My Journey Through Postmodernism

Published on 21 June 2024 at 08:00

My own entry into this postmodern stage came at the end of my university days, coinciding with what is already a huge period of transition in life. Until that point, I had well and truly bought into mainstream Western culture. Let me paint you a rough picture of my late teens and early twenties.

 

I was highly scientific and logical, meaning I fitted well into mainstream education. Success at school and university meant I was on track to a well-paid career in a recognised field. The idea of climbing the corporate ladder seemed genuinely exciting – I liked the thought of being the top dog, the big earner, the popular guy. By the time I left school, I had already set myself milestones for my salary. I wanted to be rich, dress like a celebrity and indulge in the luxuries of modern life.

 

My hobbies and lifestyle also reflected the average level of consciousness in my society. I drank a lot of alcohol, often to the point of blackout, and had a fairly terrible diet. My hobbies were rather predictable: TV, video games, football and gambling.

 

Beyond the details, I was absolutely embedded in all of this, like a fish in water. I had never really questioned any of it. I had been swept away by the tsunami of modern culture.

 

But in my final year at university, something came along and aroused me from my sleep. One sunny afternoon I was scrolling through YouTube, when a video about meditation appeared. Intrigued, I watched it, and it seemed like the perfect solution to the issues I’d been facing in my life. I started practicing it daily and shortly after took a liking to books about spirituality and self-help. They discussed topics that had hitherto been alien to me. I regularly watched lectures on the internet covering a smorgasbord of new topics.

 

This precipitated enormous changes in my life. My values changed: instead of wanting to gain for myself and be number one, I wanted to help other people and build a strong connection to them. I became more sensitive and feminine. I turned vegan, sold my TV, replaced drinking with hiking, and began spending lots of silent time alone in nature, to which I felt a new connection. Even my appearance changed. I dropped a significant amount of weight, started wearing looser clothes and growing my hair longer. After graduating from university, I spent a year or so soul searching, meditating and living an extremely simple life.

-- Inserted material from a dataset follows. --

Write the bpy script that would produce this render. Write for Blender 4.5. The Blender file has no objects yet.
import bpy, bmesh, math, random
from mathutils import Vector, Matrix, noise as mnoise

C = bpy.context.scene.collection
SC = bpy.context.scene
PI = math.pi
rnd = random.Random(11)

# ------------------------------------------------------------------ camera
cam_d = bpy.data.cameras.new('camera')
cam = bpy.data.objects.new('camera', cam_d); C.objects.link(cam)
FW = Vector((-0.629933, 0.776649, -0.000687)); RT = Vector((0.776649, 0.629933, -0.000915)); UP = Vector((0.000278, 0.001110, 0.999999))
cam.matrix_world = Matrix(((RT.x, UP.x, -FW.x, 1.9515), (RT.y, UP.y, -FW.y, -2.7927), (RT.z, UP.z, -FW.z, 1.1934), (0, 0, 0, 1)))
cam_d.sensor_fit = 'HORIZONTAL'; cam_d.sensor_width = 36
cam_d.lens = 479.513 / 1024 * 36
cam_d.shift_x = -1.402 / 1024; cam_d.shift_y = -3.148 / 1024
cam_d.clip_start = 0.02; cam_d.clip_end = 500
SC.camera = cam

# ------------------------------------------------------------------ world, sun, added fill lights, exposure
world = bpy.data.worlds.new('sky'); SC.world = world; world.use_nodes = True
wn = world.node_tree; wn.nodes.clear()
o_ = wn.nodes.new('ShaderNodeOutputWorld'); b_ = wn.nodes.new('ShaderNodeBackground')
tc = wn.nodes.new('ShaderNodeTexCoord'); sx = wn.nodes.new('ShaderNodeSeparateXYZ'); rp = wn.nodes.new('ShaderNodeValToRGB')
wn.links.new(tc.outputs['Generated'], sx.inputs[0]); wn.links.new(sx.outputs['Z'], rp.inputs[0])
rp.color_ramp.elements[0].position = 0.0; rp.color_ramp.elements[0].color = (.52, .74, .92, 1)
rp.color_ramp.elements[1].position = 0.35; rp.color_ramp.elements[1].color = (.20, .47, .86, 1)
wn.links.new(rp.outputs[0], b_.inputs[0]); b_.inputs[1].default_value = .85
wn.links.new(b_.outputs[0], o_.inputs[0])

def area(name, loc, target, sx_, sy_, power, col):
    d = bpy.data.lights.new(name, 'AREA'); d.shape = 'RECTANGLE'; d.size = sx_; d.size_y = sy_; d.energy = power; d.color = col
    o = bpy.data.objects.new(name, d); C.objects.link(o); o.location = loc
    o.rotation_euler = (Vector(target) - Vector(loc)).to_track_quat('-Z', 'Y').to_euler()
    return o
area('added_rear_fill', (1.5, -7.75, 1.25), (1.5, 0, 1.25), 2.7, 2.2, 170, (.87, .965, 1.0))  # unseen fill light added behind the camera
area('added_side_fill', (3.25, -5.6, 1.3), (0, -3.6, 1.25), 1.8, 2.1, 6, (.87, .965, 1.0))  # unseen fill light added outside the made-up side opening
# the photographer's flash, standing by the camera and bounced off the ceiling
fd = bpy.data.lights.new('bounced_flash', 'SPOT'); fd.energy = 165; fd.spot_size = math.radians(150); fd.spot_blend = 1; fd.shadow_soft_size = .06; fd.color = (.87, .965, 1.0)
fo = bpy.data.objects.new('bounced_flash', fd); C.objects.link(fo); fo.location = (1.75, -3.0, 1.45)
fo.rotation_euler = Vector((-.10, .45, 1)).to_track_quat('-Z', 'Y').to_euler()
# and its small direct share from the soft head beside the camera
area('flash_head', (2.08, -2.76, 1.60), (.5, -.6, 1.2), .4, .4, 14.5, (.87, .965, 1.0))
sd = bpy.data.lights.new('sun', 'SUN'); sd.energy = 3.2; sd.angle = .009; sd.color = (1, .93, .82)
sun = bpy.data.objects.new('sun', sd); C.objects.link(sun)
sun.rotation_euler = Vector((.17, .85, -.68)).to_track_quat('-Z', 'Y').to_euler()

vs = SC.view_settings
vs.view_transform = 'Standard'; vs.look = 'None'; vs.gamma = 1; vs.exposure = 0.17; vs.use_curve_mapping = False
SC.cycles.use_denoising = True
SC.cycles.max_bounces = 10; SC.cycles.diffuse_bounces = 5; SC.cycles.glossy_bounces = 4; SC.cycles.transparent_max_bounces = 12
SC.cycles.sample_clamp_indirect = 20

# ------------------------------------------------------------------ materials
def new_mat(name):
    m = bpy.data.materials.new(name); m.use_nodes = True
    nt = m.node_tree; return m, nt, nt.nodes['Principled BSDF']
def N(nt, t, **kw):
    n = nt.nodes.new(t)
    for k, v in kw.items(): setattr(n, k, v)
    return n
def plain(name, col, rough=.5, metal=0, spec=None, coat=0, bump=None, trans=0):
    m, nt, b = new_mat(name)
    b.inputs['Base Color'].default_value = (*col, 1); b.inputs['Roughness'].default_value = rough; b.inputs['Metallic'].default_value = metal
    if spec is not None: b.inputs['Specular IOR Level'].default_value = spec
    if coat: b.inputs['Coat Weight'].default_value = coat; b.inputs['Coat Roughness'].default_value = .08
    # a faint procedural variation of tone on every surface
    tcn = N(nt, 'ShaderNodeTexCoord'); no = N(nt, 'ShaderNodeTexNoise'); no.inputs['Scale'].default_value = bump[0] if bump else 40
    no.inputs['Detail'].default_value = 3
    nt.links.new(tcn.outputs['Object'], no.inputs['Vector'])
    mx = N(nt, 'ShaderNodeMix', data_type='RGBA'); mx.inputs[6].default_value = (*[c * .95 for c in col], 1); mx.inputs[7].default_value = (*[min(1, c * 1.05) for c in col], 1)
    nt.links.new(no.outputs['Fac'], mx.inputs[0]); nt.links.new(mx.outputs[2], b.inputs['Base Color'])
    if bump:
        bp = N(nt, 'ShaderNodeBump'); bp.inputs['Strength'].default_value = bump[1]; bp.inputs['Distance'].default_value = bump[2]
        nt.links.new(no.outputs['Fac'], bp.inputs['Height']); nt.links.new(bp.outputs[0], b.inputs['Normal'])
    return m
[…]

My career was also impacted dramatically. My dream to hold a top corporate position and drive a Jaguar now looked silly, and I realised I should be doing much more authentic work that was aligned with my top strengths and values. The fancy house and the shiny watch no longer appealed to me: I wanted presence and simplicity. I toyed with the idea of teaching maths for a living, figuring it would provide the contribution component I was looking for. Ultimately that didn’t materialise, and I had to continue searching.

 

Beyond all those highly specific changes to my personality and lifestyle, I became a bit allergic to mainstream culture and the modern world. Money, media, MTV – all of a sudden it seemed profoundly hollow.

 

Notice that these new traits of mine – my desire for silence and presence, my letting go of striving, my wish for a fulfilling, ethical and value-driven career – were all a genuine transcendence of modernity. Many modern people would balk at those goals, and they aren’t part of mainstream culture. In fact, they straight up contradict the modern mantra of hedonism, striving and achievement.

 

That was just a short summary of my journey through this phase. In my story, look carefully for the core features of the first-person experience of postmodernity. I could go into much more detail, but this isn’t an autobiography!

 

Anyways, this stage signified an enormous transition that was emotionally difficult both for me and for my family and friends. Thankfully, I met developmental theory not long into that process. It helped me understand what I was going through, and without it I may not have completed the journey.